La certeza de permanecer en el Señor Jesús y que sus palabras permanezcan en ellos abre la puerta para acceder, mediante la oración de fe, al mejor designio divino: recibir respuesta favorable a las peticiones (v. 7). En esto y en el hecho de dar “mucho fruto” entra en juego nada menos que la glorificación del Padre (8a), una realidad mayúscula que engloba todas las consecuencias de la permanencia, especialmente la comprobación de que son discípulos de Jesús (8b).

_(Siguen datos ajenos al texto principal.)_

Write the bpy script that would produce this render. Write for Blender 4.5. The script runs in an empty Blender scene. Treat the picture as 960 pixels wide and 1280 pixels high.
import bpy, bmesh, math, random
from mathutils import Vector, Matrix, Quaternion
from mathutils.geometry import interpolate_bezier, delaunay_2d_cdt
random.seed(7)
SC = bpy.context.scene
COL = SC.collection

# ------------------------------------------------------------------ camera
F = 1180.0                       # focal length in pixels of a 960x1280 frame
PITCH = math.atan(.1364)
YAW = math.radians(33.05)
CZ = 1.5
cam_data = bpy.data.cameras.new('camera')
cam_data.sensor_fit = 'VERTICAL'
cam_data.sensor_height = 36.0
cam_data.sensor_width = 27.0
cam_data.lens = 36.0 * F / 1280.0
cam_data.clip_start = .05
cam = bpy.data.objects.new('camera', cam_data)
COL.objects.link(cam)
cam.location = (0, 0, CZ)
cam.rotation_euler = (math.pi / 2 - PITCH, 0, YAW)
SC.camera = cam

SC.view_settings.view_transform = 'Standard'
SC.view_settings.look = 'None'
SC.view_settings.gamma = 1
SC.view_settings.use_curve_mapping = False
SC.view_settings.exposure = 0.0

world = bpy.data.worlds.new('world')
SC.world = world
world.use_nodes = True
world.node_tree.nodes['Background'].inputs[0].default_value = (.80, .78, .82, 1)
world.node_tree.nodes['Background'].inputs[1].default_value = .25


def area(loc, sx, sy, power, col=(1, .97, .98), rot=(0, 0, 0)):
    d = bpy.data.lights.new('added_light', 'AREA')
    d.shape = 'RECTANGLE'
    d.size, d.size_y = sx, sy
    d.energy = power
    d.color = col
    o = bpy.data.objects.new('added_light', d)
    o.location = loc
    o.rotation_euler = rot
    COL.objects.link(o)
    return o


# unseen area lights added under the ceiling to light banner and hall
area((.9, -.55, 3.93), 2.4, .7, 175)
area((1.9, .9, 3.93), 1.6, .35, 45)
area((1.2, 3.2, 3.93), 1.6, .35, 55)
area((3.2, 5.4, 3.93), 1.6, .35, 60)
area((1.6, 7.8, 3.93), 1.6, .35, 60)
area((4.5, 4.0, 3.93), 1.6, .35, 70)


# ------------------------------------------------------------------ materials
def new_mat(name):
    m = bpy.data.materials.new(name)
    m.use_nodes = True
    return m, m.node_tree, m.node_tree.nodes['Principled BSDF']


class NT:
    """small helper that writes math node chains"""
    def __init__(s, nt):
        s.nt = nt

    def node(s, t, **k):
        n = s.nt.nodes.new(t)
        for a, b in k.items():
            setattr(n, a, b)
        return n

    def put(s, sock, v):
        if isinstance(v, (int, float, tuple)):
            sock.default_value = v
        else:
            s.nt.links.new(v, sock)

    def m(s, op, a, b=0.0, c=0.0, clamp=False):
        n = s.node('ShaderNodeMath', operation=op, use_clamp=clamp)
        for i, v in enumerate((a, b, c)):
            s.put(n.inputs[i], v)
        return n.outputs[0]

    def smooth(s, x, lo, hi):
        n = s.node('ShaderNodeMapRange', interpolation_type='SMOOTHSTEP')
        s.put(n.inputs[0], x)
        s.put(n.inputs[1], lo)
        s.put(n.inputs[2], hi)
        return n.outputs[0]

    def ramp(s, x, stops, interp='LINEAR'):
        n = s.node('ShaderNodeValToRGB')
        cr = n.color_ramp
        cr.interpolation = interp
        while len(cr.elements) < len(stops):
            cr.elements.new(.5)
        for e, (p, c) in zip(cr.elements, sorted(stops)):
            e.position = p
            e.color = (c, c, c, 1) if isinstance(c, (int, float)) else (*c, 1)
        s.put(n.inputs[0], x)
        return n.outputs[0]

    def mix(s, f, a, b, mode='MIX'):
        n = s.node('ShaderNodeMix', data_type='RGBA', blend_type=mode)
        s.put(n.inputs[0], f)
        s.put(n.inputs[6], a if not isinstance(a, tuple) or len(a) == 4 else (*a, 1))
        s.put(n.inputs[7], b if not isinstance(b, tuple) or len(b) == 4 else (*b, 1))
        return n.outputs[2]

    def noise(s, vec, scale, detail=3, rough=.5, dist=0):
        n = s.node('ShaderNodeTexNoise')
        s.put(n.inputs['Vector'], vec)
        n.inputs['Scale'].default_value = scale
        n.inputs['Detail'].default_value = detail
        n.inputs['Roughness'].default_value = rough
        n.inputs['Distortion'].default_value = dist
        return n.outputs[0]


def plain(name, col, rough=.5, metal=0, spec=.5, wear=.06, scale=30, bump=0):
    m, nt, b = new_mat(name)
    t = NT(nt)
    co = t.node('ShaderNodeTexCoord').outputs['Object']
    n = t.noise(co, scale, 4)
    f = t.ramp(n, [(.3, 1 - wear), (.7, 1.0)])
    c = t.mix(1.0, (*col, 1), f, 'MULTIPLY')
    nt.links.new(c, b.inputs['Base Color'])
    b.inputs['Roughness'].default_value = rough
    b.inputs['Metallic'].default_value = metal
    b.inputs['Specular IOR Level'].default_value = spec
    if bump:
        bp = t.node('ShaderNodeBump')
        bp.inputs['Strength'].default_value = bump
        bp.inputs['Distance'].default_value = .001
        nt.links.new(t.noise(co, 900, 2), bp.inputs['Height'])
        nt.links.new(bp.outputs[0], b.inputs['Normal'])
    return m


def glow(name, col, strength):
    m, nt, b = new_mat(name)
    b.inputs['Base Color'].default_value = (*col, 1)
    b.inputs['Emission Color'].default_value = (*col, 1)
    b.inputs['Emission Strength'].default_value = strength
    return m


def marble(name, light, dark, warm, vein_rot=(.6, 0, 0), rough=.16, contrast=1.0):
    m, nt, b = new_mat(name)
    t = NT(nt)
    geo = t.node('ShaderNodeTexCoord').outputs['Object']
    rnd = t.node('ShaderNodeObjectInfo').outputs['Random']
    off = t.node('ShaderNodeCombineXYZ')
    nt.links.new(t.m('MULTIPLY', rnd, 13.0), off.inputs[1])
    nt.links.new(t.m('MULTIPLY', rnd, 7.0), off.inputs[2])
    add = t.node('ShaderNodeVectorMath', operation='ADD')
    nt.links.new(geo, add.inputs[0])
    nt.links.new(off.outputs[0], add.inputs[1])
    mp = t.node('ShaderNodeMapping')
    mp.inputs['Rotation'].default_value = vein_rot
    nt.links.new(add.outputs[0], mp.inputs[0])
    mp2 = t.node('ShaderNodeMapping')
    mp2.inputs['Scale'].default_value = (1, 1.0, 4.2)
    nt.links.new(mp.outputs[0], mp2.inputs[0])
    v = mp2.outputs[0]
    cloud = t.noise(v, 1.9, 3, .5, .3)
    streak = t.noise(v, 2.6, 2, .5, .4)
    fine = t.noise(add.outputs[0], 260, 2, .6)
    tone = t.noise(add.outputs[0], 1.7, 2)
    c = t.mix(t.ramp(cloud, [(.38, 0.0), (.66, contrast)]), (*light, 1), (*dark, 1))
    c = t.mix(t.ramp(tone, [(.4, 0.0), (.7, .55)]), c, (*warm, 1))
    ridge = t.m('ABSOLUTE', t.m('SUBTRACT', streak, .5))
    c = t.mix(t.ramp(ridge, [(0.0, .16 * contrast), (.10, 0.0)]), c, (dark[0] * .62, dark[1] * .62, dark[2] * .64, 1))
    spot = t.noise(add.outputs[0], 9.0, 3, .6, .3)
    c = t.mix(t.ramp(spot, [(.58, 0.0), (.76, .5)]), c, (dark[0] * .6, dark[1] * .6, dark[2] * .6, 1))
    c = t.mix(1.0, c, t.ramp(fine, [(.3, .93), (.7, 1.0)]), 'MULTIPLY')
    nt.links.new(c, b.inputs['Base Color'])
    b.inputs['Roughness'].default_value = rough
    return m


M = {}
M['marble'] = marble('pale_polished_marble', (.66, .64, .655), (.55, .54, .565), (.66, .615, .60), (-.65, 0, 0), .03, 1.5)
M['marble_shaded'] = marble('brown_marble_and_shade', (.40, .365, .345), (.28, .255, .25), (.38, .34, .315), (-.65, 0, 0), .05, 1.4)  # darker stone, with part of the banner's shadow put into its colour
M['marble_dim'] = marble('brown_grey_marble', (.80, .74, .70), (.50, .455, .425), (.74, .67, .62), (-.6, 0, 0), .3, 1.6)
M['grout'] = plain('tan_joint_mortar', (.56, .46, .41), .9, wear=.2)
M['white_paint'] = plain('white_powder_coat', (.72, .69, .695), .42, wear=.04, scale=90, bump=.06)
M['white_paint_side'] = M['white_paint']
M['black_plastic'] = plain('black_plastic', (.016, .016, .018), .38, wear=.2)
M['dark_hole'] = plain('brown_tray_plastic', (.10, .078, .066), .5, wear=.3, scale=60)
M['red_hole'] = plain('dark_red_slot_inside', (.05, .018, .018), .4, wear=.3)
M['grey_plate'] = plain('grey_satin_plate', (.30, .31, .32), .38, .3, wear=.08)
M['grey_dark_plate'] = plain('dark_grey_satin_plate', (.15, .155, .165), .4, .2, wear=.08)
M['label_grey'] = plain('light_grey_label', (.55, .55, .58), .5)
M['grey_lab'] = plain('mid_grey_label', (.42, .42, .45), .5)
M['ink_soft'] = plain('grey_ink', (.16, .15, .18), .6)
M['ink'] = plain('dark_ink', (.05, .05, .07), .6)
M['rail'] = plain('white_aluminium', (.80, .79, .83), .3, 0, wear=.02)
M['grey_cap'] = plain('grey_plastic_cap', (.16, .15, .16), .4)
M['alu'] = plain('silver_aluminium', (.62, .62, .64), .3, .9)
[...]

El amor del Padre se ha desdoblado en el amor que Jesús experimentó por sus discípulos y de ahí brota la gran exhortación: “Permanezcan (meínate) en mi amor” (9), que es el clímax de toda esta sección. “Está basada en el gran evento de la revelación, esto es, en el servicio de Jesús y esto, a su vez, arraiga en el amor de Dios, del cual Jesús es el destinatario. Como siempre, este amor no es afecto personal, sino el ser del discípulo para con el prójimo, que determina completamente su propia existencia”.[5]

Permanecer en el amor del Señor y practicarlo es la gran exigencia para la comunidad. La obediencia a ese mandamiento mantendrá a sus seguidores en ese amor sin igual, de la misma manera en que él dio el ejemplo y permaneció en el amor del Padre. Pues, como explica Bultmann: “La relación del creyente con el Revelador es análoga a la relación de éste con el Padre: en efecto, se funda en ella. Y esta relación no es una comunión metafísica de sustancia, ni es una relación mística de amor; lo que le hace Revelador es el ser del Padre para él, y su ser del Padre para él, y su ser del Padre se cumple en su obra obediente de Revelador”.[6] Con ello se cumpliría y se cumplirá el gozo del Señor en su comunidad, y el gozo completo de ésta también. 

Conclusión

 

“Lo que ya es realidad en el Señor, viene a ser realidad en ellos/as”. Ése es el significado de la exhortación a permanecer y a obedecer los mandamientos. El mandamiento máximo es recordado en el v. 12: “Que se amen unos a otros, como yo los he amado”. La obediencia a él garantizará la permanencia en el espacio de gracia que es la comunidad de fe. Tal como concluyen Juan Mateos y Juan Barreto: “El compromiso cristiano no es algo externo y añadido, es el dinamismo de una experiencia que busca comunicarse. La unión con Jesús y el Espíritu que él infunde llevan necesariamente a la actividad. El fruto tiene un doble aspecto inseparable: el crecimiento personal y comunitario, realizado por el don de sí a los demás”.[7]



[1] Rudolf Bultmann, The Gospel of John. A commentary. Filadelfia, The Westminster Press, 1971, p. 529. Versión propia.

[2] C.H. Dodd, Interpretación del Cuarto Evangelio. Madrid, Ediciones Cristiandad, 1978, p. 411.

[3] Ídem.

[4] Ibid., p. 412. Énfasis agregado.

[5] R. Bultmann, op. cit., p. 540.

[6] Ibid., p. 541.

[7] Juan Mateos y Juan Barreto, El evangelio de Juan. Análisis lingüístico y comentario exegético. 2ª ed. Madrid, Ediciones Cristiandad, 1982, p. 657.